People leaving trash places drives me insane. I work on the seawall and like to go for a stroll sometimes to clear my head. So much trash is just floating in the water, & people love to leave their junk within throwing distance of a bin.
6 pack rings are the worst, I mean, Christ you may as well wrap it around a turtle yourself.
Yea… not sure how to separate the personal from professional. He’s worked here for 4 months now. Up until now, I could bifurcate (that’s a fun word) the two.
Generally speaking, you vent to your friends about work troubles… when your friend ends up being the work trouble not sure where that lands me. Ahh, yes, rambling online.
He’ll never get fired. Well, it’d take a lot. I really think he just doesn’t take me serious. When we really last saw each other I was 21, now 28.
Completely agree. I took the ‘Extreme Ownership’ perspective from Jocko and asked how I could have communicated clearer. I had originally sent out a calendar to all the parties who had a role and what needed to occur. He just chose not to and told me he didn’t agree with my decision.

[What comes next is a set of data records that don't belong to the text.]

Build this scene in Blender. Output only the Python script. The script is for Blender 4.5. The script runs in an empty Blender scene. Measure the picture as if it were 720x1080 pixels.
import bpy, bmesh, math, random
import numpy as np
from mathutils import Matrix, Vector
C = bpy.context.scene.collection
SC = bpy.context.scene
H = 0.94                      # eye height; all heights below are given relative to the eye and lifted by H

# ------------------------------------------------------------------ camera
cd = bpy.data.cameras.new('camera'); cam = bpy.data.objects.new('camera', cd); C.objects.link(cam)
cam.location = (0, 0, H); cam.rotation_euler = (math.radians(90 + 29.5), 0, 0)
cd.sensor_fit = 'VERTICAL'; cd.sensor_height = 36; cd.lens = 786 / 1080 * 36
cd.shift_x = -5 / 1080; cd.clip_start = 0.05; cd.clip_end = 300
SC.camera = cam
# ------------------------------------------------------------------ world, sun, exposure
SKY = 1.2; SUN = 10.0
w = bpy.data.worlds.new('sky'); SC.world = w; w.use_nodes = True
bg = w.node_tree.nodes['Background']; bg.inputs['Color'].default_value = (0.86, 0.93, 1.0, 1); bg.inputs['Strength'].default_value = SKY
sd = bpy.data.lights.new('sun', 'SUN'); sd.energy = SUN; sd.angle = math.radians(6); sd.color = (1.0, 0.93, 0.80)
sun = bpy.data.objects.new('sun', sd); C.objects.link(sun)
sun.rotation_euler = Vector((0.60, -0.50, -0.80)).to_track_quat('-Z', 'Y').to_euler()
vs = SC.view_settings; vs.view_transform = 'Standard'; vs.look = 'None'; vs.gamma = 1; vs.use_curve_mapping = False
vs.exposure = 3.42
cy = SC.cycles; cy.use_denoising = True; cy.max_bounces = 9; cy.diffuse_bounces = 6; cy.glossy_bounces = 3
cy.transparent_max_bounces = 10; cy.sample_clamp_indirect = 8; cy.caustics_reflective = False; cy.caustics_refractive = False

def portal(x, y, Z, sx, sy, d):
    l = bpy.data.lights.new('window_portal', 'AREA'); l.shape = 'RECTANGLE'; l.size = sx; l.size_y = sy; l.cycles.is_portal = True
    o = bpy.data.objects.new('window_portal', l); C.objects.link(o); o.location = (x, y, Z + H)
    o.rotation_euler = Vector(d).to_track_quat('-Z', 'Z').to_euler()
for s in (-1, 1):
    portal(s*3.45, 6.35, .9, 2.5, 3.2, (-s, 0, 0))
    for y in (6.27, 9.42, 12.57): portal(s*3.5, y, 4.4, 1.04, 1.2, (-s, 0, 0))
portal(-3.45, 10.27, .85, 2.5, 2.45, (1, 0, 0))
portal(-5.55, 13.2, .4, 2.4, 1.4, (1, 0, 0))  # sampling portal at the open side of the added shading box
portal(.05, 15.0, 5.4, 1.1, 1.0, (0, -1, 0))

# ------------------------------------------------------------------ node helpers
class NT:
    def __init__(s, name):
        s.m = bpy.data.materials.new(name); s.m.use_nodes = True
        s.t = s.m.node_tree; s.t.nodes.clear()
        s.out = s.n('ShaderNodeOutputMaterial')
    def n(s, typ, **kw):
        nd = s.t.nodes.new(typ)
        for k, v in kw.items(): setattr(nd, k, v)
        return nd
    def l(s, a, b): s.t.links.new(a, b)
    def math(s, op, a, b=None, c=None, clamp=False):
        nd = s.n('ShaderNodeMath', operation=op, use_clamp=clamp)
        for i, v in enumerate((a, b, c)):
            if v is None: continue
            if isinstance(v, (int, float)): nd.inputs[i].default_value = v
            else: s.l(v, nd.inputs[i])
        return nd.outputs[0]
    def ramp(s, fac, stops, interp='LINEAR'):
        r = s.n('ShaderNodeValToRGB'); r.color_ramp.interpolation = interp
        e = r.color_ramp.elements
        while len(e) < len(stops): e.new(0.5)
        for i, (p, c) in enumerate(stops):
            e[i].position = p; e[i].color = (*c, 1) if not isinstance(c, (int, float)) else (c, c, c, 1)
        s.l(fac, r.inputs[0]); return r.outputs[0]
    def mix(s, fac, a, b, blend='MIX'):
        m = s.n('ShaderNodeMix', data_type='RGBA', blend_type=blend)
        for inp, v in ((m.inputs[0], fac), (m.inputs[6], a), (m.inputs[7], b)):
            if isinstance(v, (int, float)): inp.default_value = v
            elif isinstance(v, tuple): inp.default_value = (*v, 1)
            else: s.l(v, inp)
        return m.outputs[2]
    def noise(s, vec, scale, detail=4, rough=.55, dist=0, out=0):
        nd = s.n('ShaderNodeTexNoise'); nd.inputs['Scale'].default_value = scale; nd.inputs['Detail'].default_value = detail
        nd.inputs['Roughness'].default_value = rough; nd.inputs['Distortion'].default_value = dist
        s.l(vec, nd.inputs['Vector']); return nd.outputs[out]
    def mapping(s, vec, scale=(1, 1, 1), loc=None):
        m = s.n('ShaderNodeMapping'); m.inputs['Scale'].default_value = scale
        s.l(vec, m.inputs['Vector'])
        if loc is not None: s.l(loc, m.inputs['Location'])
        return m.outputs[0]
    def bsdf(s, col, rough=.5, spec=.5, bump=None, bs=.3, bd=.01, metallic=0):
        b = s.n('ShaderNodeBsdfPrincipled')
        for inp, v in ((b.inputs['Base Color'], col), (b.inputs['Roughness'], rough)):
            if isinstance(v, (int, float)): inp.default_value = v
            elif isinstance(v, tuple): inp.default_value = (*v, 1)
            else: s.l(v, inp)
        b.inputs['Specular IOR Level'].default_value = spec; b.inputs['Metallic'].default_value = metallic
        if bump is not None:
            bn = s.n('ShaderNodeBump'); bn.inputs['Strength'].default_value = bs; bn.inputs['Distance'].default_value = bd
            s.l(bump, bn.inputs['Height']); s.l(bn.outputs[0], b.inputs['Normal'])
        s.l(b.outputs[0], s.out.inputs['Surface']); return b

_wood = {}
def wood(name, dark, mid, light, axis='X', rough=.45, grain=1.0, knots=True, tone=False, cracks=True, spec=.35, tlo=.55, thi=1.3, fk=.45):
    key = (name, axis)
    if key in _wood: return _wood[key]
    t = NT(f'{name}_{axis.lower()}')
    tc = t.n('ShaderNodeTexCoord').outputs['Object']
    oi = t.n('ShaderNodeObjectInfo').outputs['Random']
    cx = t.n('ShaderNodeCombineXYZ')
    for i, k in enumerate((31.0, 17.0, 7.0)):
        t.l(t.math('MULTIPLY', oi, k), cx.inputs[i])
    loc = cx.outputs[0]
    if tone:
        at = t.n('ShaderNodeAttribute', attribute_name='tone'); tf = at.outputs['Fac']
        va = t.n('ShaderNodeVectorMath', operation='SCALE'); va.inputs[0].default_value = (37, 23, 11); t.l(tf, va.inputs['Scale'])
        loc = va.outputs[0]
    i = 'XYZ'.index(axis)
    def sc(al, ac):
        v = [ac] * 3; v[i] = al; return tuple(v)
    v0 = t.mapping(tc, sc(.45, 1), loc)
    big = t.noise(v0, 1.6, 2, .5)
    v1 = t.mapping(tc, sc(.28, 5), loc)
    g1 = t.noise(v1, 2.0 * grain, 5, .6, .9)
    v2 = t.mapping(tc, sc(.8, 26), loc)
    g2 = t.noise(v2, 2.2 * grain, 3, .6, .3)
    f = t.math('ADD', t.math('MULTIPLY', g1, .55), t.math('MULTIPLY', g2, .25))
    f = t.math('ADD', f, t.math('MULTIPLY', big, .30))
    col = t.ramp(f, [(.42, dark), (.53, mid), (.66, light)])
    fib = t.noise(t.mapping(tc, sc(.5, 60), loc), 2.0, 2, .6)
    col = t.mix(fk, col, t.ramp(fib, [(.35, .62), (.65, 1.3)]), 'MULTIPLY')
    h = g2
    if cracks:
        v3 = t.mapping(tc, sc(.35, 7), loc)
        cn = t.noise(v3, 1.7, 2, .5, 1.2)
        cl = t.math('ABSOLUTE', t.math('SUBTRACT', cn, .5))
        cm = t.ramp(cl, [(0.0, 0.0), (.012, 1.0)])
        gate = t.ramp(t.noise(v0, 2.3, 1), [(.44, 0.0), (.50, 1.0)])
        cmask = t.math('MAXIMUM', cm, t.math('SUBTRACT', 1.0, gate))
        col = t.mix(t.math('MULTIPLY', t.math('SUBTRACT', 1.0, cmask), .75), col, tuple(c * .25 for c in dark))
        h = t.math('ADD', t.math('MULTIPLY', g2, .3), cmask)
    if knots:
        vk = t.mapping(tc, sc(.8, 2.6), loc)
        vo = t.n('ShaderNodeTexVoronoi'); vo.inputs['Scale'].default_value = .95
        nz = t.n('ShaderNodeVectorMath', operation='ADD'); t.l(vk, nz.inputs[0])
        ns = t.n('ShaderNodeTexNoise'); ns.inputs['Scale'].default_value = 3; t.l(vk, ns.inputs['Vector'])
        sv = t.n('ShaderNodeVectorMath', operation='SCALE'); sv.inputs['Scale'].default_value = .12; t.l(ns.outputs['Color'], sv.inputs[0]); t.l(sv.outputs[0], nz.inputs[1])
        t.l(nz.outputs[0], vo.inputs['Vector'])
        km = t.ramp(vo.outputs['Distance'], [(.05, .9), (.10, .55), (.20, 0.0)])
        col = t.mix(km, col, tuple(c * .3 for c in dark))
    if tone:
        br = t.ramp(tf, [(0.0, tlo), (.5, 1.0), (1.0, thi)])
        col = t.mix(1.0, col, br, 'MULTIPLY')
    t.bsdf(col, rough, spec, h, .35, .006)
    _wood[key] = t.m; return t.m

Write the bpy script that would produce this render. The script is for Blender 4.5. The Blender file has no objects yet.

Today’s latest issue his response was “Yes In hindsight it makes total sense, there’s nothing else to say other than I screwed up.”
You underestimate some people. I swear we have a team whose entire purpose is to run interference on others for reasons I am not quite clear on.
From creating confusion, to purposeful misunderstanding, to shizen quality, to fucked process (fill in this 25 page problem statement which we will take 6 weeks to read then we will talk to you and take another 6 weeks to write a ‘work contract’. Then when we get signatures of every person who has blinked in the last minute, we can go).
Every workplace has awful employees, and it is usually blatantly obvious who the turds are. The only reason they remain is defective leadership.
Even at the top: If the CEO sucks it’s the board’s fault. If the board sucks it’s the investors’ fault.
@dchris mentioned “extreme ownership” and that’s a pretty cool concept of you can practice it. Usually it completely disarms defensive employees “what could I have done better so this won’t happen in the future.”
But you’re right, some companies have structural problems where you look at an entire group and go:
Try ordering “triple chicken” after refusing rice and beans. They look at you like you just slapped a baby.
Server: “Triple…chicken?”
Me: “Yes.”
Server: “you sure?”
Me: “Triple chicken, please.”
Server to the entire resteraunt: “HEY THIS ONE’S A TRIPLE CHICKEN, WATCH OUT!”
It’s 3 scoops, like 12 oz max. I didn’t think it was a big deal.